El ceremonial de los sacrificios que había señalado a Cristo pasó: pero los ojos de los hombres fueron dirigidos al verdadero sacrificio por los pecados del mundo. Cesó el sacerdocio terrenal, pero miramos a Jesús, mediador del nuevo pacto, y “a la sangre del esparcimiento que habla mejor que la de Abel.” “Aun no estaba descubierto el camino para el santuario, entre tanto que el primer tabernáculo estuviese en pie…. Mas estando ya presente Cristo, pontífice de los bienes que habían de venir, por el más amplio y más perfecto tabernáculo, no hecho de manos, … por su propia sangre, entró una sola vez en el santuario, habiendo obtenido eterna redención.”
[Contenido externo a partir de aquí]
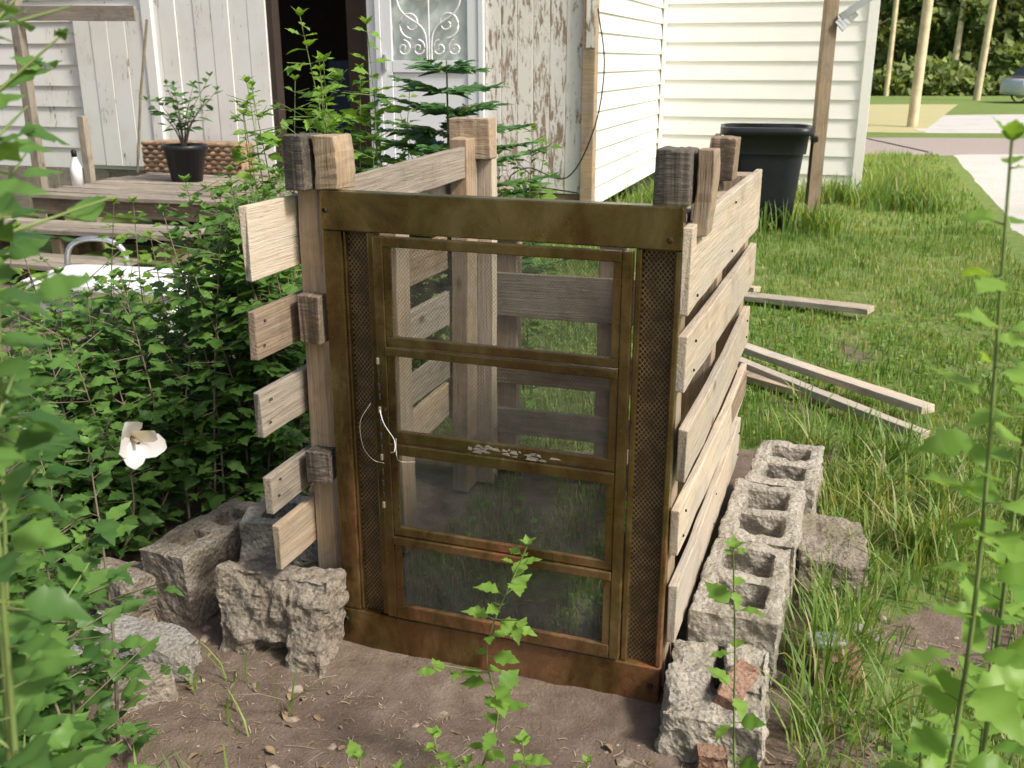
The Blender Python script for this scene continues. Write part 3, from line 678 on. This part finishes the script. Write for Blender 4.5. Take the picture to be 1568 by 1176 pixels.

“Por lo cual puede también salvar eternamente a los que por él se allegan a Dios, viviendo siempre para interceder por ellos.” Aunque el ministerio había de ser trasladado del templo terrenal al celestial, aunque el santuario y nuestro gran Sumo Sacerdote fuesen invisibles para los ojos humanos, los discípulos no habían de sufrir pérdida por ello. No sufrirían interrupción en su comunión, ni disminución de poder por causa de la ausencia del Salvador. Mientras Jesús ministra en el santuario celestial, es siempre por su Espíritu el ministro de la iglesia en la tierra. Está oculto a la vista, pero se cumple la promesa que hiciera al partir: “He aquí, yo estoy con vosotros todos los días, hasta el fin del mundo.” Aunque delega su poder a ministros inferiores, su presencia vivificadora está todavía con su iglesia.

“Por tanto, teniendo un gran Pontífice, … Jesús el Hijo de Dios, retengamos nuestra profesión. Porque no tenemos un Pontífice que no se pueda compadecer de nuestras flaquezas; más tentado en todo según nuestra semejanza, pero sin pecado. Lleguémonos pues confiadamente al trono de la gracia, para alcanzar misericordia, y hallar gracia para el oportuno socorro.”